If You Can’t Find 250 Words to Say About Something, How Can you Sell It?

Last week, I advised a client - paying thousands of dollars to get their site optimized for the search engines - to submit me enough raw content that I can write a bare minimum of 250 words per page (ideally, at least 400).

The response (sadly, not atypical): “Oh, we don’t have that much content. We can get you, maybe 100 words for some of our pages, they’ll have to be even shorter.”

My response: “Say what?” (well, I did think it).

If you cannot find 250 words to say about your product/service on a web page… how well do you really know that product/service? How are you selling it? I doubt your sales pitch - verbally - is less than 250 words.

So, some ideas to bump up that web content, when you hit a wall:

  • Business benefits of the product/service: List ‘em in bullets, as done here (good way visually for web readers to digest info)
  • Examples of clients and/or applications of the product/service, again in bullet list, or not.
  • References to other topics within your website. Internal linking (from one page to another within your same site) is a key component of good SEO anyway.
  • Photos/images - these can be optimized for SEO, too, and adding a caption and/or reference in the body text to the photo(s) will help bump up content.
  • List of partner companies you’ve worked with to make or distribute the product/service.

Oh, and by the way - this post is 250 words. Exactly.

2 comments ↓

#1 Simon on 12.17.08 at 10:49 am

Yes, of course all organizations can come up with content for their sites. It’s just that they can’t (be bothered) to write it all down.

One way to get around that problem is to turn verbal communication (where they have plenty to say) into written communication by recording - on tape - their sales presentation or just a general chat about their business.

Once they get going, they won’t stop talking - and they’ll have enough fodder for hundreds of pages on their website (and their customer newsletters, come to that).

(The only barrier then is for the poor schmuck who has to transcribe and edit the conversations. But I guess that’s your job, Heather :)

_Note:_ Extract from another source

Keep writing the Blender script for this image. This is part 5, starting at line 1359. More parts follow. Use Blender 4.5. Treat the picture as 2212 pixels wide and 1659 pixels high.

#2 heather on 12.17.08 at 11:02 am

Funny you should say that; I had tremendous luck sitting across from the desk of one busy small biz owner and typing on my Macbook while he chatted - for 8 hours (!) and then wrote that up, mixing in the keyword research I did for his business subject. He was thrilled since “all his biz info is my head” as he told me. Sure it cost him a bit more than if he sent me emails, pdfs, etc. to grab copy from, but it nailed exactly what he wanted to say… with the added benefit of getting his “voice” right, so important in great web writing.